### [WRITTEN TASK]
In the entries that follow, the first line to write out is the one containing "Write the bpy", and the last is the one containing "random.seed(7)". Reproduce that stretch exactly, with nothing before or after it.

══ RECORDS SHOWN ══

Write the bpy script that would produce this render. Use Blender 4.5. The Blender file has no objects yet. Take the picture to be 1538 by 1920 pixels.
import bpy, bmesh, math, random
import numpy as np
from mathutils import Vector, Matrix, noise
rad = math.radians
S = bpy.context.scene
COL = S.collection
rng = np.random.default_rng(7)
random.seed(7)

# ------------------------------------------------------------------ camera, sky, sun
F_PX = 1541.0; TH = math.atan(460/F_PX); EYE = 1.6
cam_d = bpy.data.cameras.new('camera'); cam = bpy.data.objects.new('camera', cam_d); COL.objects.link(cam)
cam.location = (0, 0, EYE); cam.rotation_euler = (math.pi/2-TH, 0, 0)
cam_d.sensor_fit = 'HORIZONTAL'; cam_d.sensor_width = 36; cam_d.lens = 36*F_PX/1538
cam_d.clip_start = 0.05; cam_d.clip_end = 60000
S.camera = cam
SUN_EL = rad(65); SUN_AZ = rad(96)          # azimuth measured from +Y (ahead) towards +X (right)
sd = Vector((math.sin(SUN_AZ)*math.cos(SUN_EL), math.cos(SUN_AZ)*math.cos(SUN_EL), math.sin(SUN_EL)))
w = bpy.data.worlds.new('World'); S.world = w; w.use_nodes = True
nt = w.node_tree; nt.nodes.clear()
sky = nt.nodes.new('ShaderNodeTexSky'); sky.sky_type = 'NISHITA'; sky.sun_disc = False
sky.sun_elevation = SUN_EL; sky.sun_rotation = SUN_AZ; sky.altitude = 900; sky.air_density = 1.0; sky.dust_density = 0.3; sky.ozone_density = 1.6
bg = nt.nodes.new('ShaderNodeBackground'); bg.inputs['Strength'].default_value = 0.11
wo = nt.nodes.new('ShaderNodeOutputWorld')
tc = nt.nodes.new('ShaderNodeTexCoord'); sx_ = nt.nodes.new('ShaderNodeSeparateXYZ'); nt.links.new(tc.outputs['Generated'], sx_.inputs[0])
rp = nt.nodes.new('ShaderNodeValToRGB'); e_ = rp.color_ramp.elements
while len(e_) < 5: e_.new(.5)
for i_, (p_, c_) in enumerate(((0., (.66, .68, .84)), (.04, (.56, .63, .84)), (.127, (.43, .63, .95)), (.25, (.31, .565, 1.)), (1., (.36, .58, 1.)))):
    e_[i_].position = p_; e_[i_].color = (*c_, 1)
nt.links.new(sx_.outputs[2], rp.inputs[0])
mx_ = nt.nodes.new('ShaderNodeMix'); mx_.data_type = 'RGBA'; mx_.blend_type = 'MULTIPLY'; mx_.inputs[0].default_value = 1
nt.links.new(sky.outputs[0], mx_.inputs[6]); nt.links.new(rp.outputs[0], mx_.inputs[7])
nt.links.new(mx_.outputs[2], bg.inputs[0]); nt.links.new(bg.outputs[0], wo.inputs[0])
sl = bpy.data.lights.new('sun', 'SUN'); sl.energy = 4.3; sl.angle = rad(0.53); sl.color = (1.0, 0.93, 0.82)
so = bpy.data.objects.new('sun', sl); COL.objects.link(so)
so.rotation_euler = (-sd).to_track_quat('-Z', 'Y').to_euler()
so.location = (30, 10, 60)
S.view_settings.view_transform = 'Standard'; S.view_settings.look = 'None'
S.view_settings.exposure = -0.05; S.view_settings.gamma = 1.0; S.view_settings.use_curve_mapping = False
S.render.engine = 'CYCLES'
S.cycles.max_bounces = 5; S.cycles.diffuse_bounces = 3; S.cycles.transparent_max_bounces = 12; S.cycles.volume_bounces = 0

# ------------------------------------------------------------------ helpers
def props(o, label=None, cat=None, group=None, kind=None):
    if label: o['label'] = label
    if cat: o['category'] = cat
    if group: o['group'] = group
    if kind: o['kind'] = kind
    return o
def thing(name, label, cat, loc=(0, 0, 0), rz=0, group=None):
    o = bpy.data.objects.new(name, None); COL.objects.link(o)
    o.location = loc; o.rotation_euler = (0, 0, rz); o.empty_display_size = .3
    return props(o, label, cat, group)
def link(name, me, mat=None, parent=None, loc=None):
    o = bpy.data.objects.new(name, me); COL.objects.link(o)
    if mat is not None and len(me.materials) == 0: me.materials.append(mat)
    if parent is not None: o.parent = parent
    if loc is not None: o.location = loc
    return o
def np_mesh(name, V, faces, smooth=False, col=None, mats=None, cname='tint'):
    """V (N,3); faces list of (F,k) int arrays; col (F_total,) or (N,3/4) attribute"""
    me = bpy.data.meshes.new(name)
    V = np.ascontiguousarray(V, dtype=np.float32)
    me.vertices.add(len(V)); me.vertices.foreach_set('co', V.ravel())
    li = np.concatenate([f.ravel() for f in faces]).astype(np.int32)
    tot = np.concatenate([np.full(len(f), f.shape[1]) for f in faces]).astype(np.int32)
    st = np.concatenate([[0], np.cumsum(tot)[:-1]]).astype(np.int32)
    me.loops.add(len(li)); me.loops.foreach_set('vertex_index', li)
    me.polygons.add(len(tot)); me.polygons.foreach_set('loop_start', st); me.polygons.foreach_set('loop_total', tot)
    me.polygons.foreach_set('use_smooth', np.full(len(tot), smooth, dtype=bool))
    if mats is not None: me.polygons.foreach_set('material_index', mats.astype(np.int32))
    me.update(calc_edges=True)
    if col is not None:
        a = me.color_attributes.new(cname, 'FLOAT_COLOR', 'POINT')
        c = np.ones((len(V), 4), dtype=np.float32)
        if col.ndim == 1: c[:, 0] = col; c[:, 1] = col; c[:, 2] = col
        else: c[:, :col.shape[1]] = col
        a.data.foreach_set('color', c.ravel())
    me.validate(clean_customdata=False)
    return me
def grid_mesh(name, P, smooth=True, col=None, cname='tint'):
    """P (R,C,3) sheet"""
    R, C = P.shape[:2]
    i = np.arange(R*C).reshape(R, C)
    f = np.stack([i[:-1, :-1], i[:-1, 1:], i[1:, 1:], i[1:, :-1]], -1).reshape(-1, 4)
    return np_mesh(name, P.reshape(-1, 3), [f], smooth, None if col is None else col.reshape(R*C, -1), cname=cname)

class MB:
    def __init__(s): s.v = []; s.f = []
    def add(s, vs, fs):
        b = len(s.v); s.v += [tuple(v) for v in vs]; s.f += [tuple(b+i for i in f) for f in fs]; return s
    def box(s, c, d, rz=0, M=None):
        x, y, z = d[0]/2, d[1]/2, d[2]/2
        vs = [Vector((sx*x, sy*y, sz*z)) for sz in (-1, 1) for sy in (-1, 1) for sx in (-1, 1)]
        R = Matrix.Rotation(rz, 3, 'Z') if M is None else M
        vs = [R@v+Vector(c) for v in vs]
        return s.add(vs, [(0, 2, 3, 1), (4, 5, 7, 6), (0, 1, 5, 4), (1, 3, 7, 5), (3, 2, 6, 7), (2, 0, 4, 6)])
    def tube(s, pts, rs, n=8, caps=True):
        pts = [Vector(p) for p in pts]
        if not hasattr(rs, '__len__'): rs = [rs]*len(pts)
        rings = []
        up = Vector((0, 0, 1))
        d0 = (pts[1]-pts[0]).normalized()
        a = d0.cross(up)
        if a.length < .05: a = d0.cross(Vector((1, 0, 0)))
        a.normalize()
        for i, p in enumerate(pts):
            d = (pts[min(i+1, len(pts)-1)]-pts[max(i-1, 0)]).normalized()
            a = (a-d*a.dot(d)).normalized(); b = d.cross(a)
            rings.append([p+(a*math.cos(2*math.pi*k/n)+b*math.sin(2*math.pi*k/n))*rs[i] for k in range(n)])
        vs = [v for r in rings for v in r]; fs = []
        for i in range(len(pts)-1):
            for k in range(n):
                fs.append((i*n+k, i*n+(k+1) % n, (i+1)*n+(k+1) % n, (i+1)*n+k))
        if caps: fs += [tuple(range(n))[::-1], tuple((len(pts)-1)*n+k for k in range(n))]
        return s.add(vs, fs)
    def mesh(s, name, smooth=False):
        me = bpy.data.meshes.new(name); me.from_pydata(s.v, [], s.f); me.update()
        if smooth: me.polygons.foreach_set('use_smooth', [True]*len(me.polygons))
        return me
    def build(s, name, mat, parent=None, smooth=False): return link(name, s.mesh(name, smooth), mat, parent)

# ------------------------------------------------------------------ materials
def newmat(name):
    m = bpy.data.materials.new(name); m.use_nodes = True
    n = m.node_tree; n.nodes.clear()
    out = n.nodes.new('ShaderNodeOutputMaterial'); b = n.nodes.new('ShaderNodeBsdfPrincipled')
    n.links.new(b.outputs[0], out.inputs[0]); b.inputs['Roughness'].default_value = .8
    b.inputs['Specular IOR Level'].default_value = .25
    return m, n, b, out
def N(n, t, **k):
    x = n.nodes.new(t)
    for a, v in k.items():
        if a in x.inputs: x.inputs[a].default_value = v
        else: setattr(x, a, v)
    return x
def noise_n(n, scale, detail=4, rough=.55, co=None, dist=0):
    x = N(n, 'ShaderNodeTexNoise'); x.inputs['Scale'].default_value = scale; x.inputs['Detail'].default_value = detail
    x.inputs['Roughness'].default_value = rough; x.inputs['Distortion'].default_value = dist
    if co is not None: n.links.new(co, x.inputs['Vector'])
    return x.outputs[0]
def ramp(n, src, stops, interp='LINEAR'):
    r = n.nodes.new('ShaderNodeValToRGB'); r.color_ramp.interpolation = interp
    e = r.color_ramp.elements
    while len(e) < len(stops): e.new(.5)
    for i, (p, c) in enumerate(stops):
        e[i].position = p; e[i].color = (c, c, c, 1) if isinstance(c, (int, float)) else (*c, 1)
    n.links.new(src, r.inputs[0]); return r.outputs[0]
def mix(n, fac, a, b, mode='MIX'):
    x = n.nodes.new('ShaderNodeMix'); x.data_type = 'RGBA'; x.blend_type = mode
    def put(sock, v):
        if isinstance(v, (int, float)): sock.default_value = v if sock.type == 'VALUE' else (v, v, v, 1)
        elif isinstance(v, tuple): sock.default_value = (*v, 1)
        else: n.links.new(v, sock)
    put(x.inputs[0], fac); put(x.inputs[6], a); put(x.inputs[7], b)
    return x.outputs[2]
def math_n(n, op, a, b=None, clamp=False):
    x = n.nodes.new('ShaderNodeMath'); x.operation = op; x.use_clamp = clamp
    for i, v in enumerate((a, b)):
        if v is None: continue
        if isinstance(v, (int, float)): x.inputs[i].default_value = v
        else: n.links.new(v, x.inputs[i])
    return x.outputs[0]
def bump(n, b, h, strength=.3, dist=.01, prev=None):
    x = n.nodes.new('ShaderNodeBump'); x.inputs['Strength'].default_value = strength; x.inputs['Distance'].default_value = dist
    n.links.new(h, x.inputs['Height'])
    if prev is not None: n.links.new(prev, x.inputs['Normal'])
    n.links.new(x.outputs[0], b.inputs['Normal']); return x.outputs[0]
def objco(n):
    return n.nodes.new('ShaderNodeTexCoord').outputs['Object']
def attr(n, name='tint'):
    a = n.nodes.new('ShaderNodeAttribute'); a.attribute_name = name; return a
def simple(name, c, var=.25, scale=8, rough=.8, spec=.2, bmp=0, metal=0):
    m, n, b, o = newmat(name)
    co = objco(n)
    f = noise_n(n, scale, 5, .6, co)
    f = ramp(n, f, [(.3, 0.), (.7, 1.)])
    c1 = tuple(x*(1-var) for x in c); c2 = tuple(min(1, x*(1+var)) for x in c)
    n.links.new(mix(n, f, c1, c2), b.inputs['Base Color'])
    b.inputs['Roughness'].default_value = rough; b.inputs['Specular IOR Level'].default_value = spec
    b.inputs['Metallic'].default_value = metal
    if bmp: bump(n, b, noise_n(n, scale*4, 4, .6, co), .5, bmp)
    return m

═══
══ RECORDS SHOWN ══

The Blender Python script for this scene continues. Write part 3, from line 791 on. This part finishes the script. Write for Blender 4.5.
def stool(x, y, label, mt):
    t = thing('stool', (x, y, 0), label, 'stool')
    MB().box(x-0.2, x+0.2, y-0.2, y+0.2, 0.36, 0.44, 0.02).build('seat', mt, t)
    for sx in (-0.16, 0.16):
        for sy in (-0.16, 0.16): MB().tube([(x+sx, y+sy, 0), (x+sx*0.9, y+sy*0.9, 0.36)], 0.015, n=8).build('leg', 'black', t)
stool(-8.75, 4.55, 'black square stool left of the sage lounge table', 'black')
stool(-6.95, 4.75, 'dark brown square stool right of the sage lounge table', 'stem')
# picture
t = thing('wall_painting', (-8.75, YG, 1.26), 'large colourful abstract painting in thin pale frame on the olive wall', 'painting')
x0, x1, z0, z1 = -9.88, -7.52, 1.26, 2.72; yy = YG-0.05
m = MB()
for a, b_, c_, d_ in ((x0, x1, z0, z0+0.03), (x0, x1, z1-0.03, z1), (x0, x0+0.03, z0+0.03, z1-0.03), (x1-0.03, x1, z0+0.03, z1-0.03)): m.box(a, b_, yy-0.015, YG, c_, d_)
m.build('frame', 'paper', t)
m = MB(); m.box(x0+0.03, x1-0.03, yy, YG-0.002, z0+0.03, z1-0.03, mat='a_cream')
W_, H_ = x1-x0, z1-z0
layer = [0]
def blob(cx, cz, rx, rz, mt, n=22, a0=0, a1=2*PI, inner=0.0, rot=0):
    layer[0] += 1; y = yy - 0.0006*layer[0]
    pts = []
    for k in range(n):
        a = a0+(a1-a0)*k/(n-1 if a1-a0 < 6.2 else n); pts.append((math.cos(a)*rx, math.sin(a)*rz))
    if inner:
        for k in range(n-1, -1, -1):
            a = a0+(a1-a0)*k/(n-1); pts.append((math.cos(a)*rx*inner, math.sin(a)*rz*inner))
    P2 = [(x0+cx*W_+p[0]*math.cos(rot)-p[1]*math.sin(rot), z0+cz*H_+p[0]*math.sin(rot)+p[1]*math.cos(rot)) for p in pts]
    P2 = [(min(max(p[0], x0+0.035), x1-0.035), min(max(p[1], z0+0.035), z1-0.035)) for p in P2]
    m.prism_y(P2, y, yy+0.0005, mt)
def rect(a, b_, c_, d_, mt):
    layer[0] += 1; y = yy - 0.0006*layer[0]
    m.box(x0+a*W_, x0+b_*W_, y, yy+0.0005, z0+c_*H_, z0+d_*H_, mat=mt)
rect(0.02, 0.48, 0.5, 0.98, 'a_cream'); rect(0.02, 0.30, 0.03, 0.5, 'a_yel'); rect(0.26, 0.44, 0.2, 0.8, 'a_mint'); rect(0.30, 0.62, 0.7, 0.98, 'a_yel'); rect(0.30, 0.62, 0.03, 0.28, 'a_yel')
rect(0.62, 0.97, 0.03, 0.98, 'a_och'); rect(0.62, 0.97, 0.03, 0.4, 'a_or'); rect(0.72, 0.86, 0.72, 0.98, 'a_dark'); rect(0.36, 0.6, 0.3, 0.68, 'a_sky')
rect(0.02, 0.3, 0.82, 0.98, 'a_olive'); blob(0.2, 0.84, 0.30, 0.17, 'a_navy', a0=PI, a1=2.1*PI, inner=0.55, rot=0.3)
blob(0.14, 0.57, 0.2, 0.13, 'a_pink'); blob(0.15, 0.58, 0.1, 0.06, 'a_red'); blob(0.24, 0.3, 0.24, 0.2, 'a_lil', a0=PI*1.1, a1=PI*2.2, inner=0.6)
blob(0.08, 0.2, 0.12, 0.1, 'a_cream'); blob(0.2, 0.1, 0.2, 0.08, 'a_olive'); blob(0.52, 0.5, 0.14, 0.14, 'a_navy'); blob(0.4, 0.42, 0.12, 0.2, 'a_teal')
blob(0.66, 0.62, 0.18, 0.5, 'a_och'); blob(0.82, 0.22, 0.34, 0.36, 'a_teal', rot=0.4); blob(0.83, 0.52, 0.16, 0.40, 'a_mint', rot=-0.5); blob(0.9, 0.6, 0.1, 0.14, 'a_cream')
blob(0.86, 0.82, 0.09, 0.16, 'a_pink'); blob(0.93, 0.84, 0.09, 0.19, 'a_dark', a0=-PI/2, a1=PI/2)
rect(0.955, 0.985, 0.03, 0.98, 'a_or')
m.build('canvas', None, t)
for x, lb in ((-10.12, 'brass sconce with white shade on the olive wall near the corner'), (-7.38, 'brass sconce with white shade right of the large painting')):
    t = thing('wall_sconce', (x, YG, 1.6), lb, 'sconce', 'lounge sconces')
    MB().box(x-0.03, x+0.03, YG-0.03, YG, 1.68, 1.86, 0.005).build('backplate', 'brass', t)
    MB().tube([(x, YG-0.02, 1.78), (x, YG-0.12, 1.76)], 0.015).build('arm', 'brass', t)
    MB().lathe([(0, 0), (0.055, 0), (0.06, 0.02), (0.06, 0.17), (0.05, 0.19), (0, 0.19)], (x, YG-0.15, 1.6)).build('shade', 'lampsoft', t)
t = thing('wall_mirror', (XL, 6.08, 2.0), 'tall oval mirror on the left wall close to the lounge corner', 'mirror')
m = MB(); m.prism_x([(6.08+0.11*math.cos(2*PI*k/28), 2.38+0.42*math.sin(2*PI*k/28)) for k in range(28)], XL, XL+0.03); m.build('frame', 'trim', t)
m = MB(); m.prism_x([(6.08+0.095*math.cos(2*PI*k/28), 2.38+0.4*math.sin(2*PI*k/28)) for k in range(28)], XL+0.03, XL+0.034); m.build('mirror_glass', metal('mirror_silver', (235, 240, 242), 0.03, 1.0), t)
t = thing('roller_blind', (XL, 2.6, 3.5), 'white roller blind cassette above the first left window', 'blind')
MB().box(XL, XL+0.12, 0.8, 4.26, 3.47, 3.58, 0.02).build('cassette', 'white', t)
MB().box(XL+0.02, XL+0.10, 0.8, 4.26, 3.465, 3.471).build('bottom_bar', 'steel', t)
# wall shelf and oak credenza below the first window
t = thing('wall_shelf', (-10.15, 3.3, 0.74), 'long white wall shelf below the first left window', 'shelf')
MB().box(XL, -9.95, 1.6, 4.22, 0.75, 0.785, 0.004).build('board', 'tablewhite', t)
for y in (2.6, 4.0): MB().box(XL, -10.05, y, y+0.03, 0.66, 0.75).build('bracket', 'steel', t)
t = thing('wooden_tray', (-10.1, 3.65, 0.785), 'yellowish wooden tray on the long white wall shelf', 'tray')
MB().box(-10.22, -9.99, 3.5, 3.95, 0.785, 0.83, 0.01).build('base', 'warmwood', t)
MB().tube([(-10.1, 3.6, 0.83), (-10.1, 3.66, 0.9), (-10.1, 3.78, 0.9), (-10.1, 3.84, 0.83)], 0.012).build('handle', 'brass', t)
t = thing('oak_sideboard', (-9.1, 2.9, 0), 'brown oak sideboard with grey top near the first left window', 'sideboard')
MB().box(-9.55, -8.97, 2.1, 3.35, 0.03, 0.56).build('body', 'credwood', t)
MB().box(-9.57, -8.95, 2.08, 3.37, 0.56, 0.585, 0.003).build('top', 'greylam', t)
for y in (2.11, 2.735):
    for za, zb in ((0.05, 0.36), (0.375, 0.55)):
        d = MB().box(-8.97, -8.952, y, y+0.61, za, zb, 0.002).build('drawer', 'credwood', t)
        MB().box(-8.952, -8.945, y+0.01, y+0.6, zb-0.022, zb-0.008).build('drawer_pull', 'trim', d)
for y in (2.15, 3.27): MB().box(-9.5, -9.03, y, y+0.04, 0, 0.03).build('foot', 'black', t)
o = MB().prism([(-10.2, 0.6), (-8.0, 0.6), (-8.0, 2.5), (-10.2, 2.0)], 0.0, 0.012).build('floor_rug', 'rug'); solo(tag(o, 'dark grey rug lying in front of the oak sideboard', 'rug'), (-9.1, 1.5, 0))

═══
══ RECORDS SHOWN ══

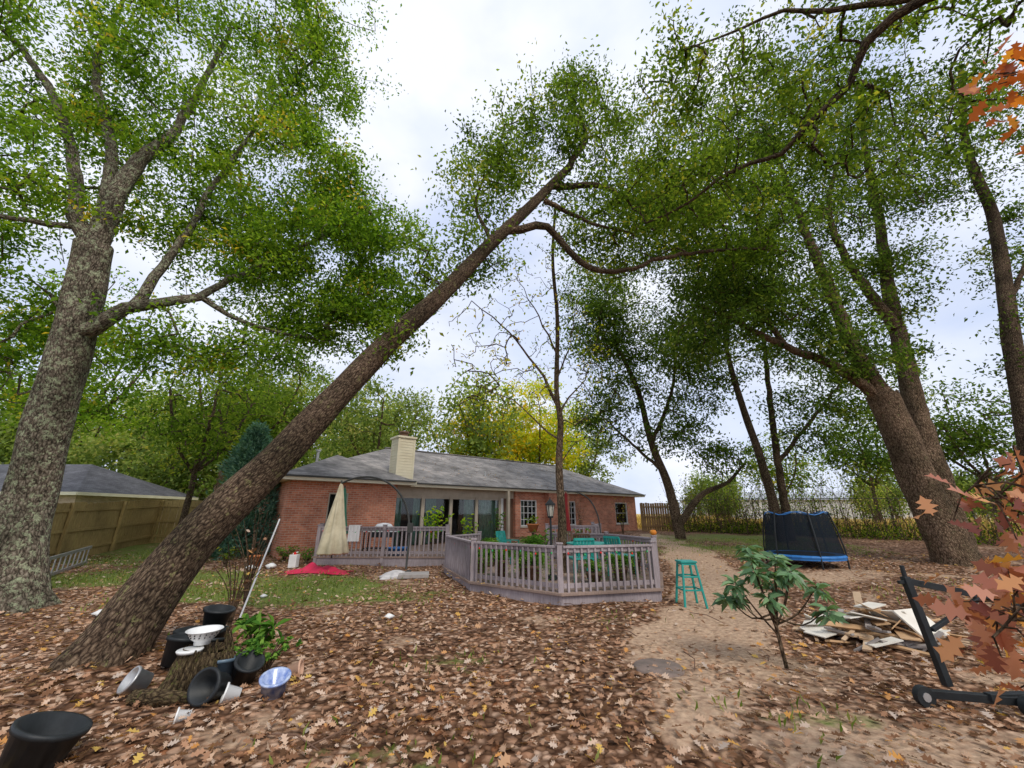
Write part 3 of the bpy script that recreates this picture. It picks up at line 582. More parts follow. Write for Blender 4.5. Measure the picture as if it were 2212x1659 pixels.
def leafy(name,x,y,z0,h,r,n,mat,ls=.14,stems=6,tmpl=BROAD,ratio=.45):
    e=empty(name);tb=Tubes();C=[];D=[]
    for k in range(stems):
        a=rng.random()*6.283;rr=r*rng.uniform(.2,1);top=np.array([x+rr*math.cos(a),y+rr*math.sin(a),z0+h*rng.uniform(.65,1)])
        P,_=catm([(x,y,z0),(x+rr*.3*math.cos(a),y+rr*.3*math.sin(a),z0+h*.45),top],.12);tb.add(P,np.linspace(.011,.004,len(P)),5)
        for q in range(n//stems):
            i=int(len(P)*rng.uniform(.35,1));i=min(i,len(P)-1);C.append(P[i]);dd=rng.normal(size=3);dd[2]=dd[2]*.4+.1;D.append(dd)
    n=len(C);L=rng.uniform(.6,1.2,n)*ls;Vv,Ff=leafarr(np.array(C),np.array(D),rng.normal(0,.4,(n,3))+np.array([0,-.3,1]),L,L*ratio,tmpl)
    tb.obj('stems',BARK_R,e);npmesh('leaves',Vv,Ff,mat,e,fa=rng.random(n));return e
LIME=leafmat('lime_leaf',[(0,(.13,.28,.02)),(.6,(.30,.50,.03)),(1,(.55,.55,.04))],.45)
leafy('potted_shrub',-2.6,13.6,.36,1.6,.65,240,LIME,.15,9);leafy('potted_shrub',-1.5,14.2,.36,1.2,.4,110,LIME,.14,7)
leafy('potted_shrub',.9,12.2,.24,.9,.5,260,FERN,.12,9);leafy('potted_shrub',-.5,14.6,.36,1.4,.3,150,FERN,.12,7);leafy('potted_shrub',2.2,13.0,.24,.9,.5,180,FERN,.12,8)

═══

### [ANSWER]
Write the bpy script that would produce this render. Use Blender 4.5. The Blender file has no objects yet. Take the picture to be 1538 by 1920 pixels.
import bpy, bmesh, math, random
import numpy as np
from mathutils import Vector, Matrix, noise
rad = math.radians
S = bpy.context.scene
COL = S.collection
rng = np.random.default_rng(7)
random.seed(7)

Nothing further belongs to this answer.